Delson, who created the Product Design and Entrepreneurship class at the Jacobs School of Engineering after seeing first-hand the gap between the technological side of building a product and the business side of finding a market for it, said the Hush acquisition is great news. The ultimate goal for the students taking his class is to identify a market need and match it with a technological solution. Whether the students end up with a commercial success or not, they end up learning about the challenges of developing new products.

“I’m super happy to see Daniel’s success,” Delson said. “It was a lot of hard work and a lot of risk, but I think regardless of what the outcome had been-- whether he had a successful exit or not-- I think he learned a huge amount. The fact that he has been successful, and by giving guest lectures in recent years, he’s been an inspiration to other students.”

Delson said often business schools focus solely on the business model or market need, while engineering schools focus only on developing technology. Product Design and Entrepreneurship encompasses both.

 “The purpose of the class is to learn about what’s involved in product design: you need to identify a compelling market need, see if there’s technology that can meet that need, and see if there’s a viable business model,” Delson said. “Whether students go out and do an entrepreneurial project or not, hopefully they go into the workforce more attuned to the fact that real products need business models and that financial constraints are important.”

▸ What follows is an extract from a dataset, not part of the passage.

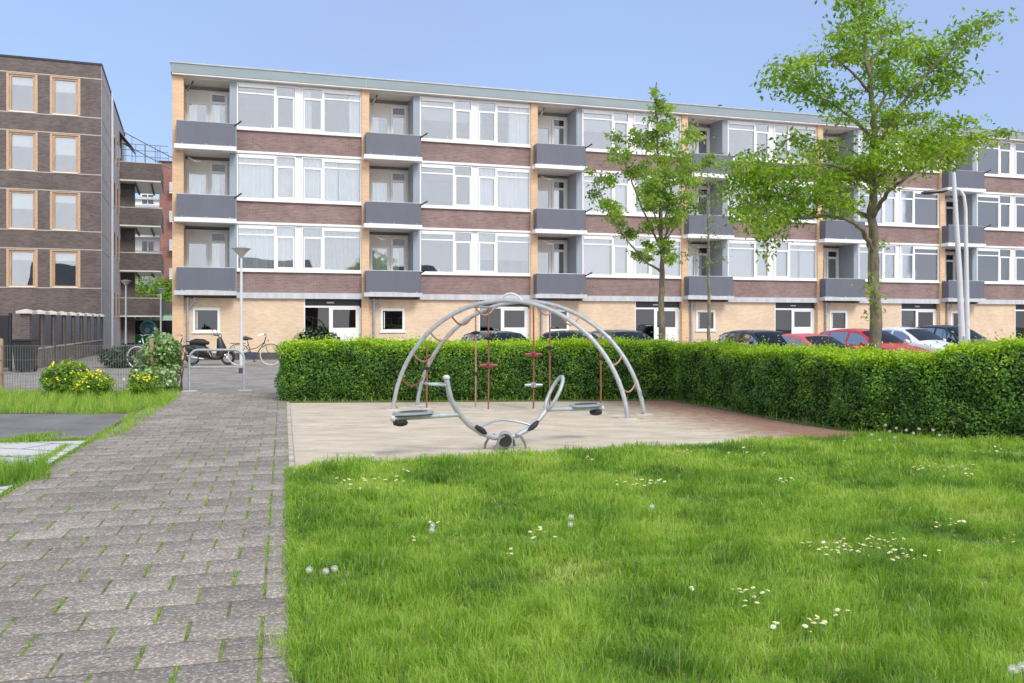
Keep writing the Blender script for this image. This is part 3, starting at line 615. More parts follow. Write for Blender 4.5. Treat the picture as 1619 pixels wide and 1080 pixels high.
for n in range(NB):
    o = BW*n
    for k in range(3):
        z = zb(k); xl = o+(.42 if n == 0 else .26)
        part('brick_spandrel', MB().box(o+2.43, -.03, z, o+BW-.05, .25, z+.868), 'bbrick', apt)
        if k < 2: part('floor_band', MB().box(o+2.42, -.10, z+2.76, o+BW-.05, .25, z+FL-.004), 'white', apt)
        sill = MB().box(o+2.43, -.12, z+.83, o+BW-.05, -.031, z+.875)
        part('window_sill', sill, 'white', apt)
        kd = KIND.get((n, k)) or (random.choice(['net', 'none', 'drapes', 'blind']), random.choice(['net', 'none', 'fullblind']))
        w = part('window', U1, None, apt); w.location = (o+2.43, 0, z+.875); part('pane', P1, None, w); dress(w, 2.32, kd[0])
        w = part('window', U2, None, apt); w.location = (o+4.98, 0, z+.875); part('pane', P2, None, w); dress(w, 2.45, kd[1])
        part('window_post', MB().box(o+4.752, -.012, z+.875, o+4.978, .1, z+2.745), 'white', apt)
        # loggia
        bk = MB(); wall_with_holes(xl, o+2.15, z, z+2.6, [(o+.52, o+1.27, z+.95, z+2.05), (o+1.36, o+2.06, z+.05, z+2.5)], 1.1, 1.2, bk)
        part('loggia_wall', bk, 'cream', apt)
        part('loggia_side', MB().box(o+2.152, -.04, z-.05, o+2.425, 1.2, z+2.76+(.0 if k < 2 else -.02)), 'greyp', apt)
        fr = MB(); a, b, c, d = o+.52, o+1.27, z+.95, z+2.05
        for q in ((a-.04, c-.05, a+.05, d+.04), (b-.05, c-.05, b+.04, d+.04)): fr.box(q[0], 1.06, q[1], q[2], 1.15, q[3])
        fr.box(a+.05, 1.06, d-.04, b-.05, 1.15, d+.04); fr.box(a+.05, 1.06, c-.05, b-.05, 1.15, c+.05)
        w = part('loggia_window', fr, 'white', apt); part('pane', MB().box(a+.05, 1.1, c+.05, b-.05, 1.11, d-.04), 'glass', w)
        if random.random() < .6: part('curtain', wavy(a+.03, b-.03 if random.random() < .5 else a+.35, c+.03, d, 1.3), 'curtain', w)
        fr = MB(); a, b = o+1.36, o+2.06
        fr.box(a, 1.04, z+.05, a+.10, 1.13, z+2.5); fr.box(b-.10, 1.04, z+.05, b, 1.13, z+2.5); fr.box(a+.1, 1.04, z+2.42, b-.1, 1.13, z+2.5); fr.box(a+.1, 1.04, z+2.05, b-.1, 1.13, z+2.15); fr.box(a+.1, 1.04, z+.05, b-.1, 1.13, z+.5)
        w = part('balcony_door', fr, 'white', apt)
        part('door_glass', MB().box(a+.1, 1.09, z+.5, b-.1, 1.1, z+2.05), 'glass', w); part('transom_pane', MB().box(a+.1, 1.09, z+2.15, b-.1, 1.1, z+2.42), 'dglass', w)
        if random.random() < .5: part('curtain', wavy(a+.1, b-.3, z+.5, z+2.05, 1.25), 'curtain', w)
        # balcony
        sx = o+(.10 if n == 0 else -.02)
        sb = MB().box(sx, -.66, z-.14, o+2.415, -.145, z+.03); sb.box(xl, -.145, z-.14, o+2.15, 1.1, z+.03)
        bal = part('balcony', sb, 'concrete' if k == 0 else 'white', apt)
        pb = MB(); x0, x1 = sx+.08, o+2.38
        pb.box(x0, -.60, z+.05, x1, -.565, z+.93); pb.box(x0, -.565, z+.05, x0+.035, -.15, z+.93); pb.box(x1-.035, -.565, z+.05, x1, -.15, z+.93)
        part('balcony_panel', pb, 'bluep', bal)
        rl = MB(); 
        for q in (x0+.2, (x0+x1)/2, x1-.2): rl.box(q-.02, -.62, z+.028, q+.02, -.601, z+.09)
        rl.tube([(x0, -.585, z+.945), (x1, -.585, z+.945)], .018, 6)
        part('balcony_rail', rl, 'zinc', bal)
        if (n, k) in ((0, 2), (1, 2), (1, 1), (1, 0), (2, 2), (2, 1), (2, 0), (3, 2), (5, 2), (5, 1), (0, 1)):
            part('flagpole_holder', MB().tube([(x1-.03, -.6, z+.86), (x1+.22, -.82, z+1.02)], .03, 6), 'blackm', bal)
        if (n, k) in ((0, 1), (2, 1), (1, 0), (2, 0), (5, 1)):
            part('awning_bracket', MB().tube([(xl+.18, -.1, z+2.45), (xl+.5, -.35, z+2.25), (xl+.62, -.4, z+2.28)], .035, 6), 'zinc', bal)
        elif k == 2: part('awning_bracket', MB().tube([(xl+.35, .0, z+2.66), (xl+.14, -.1, z+2.25)], .035, 6), 'blackm', bal)
    # flower box or lamp on some
bd = thing('bird', (0, 0, 0), 'small dark bird perched on the roof edge', 'bird')
bp = apt.matrix_basis @ Vector((BW*3.28, .2, 11.735)); bd.location = bp
mb = MB().tube([(-.14, 0, .10), (-.05, 0, .13), (.03, 0, .16), (.08, 0, .20), (.12, 0, .20), (.16, 0, .19)], [.015, .05, .06, .04, .035, .006], 8)
mb.tube([(0, .02, .1), (0, .02, .0)], .006, 4); mb.tube([(0, -.02, .1), (0, -.02, .0)], .006, 4)
part('body', mb, 'blackm', bd, smooth=True)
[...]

During the 10-week class, each student comes up with three different product ideas which get whittled down to one that they pitch to the class. Students self-select teams of three or four and one idea they will focus on, and then spend the course learning the ins and outs of starting a company—intellectual property, manufacturing, marketing, consumer studies and more. At the end of the quarter, the teams pitch their products to a panel of local entrepreneurs, technologists and venture capitalists, and the winning team earns a cash prize for further development of their prototype.

Community Support

Hush won first place in that competition in 2014, and $2,000 from VentureWell and the Moxie Foundation, which supported the class. The team members decided to pursue the concept after the course ended and start a company. They were accepted into the Moxie Center for Student Entrepreneurship at the Jacobs School of Engineering, where they were mentored by Jay Kunin, a serial entrepreneur and executive director of the Moxie Center. In addition to workspace, tools and mentorship, the Moxie Center offered insight on intellectual property issues and manufacturing, as well as 3D printers, a machine shop and electronics fabrication for prototype development.

Hush was then accepted into San Diego’s EvoNexus startup incubator, where they secured nearly $600,000 in funding through a Kickstarter campaign, and worked through design and manufacturing details for their earplugs until their acquisition by Bose.

Lee said the help and mentorship of UC San Diego’s entrepreneurial community was vital to Hush’s success.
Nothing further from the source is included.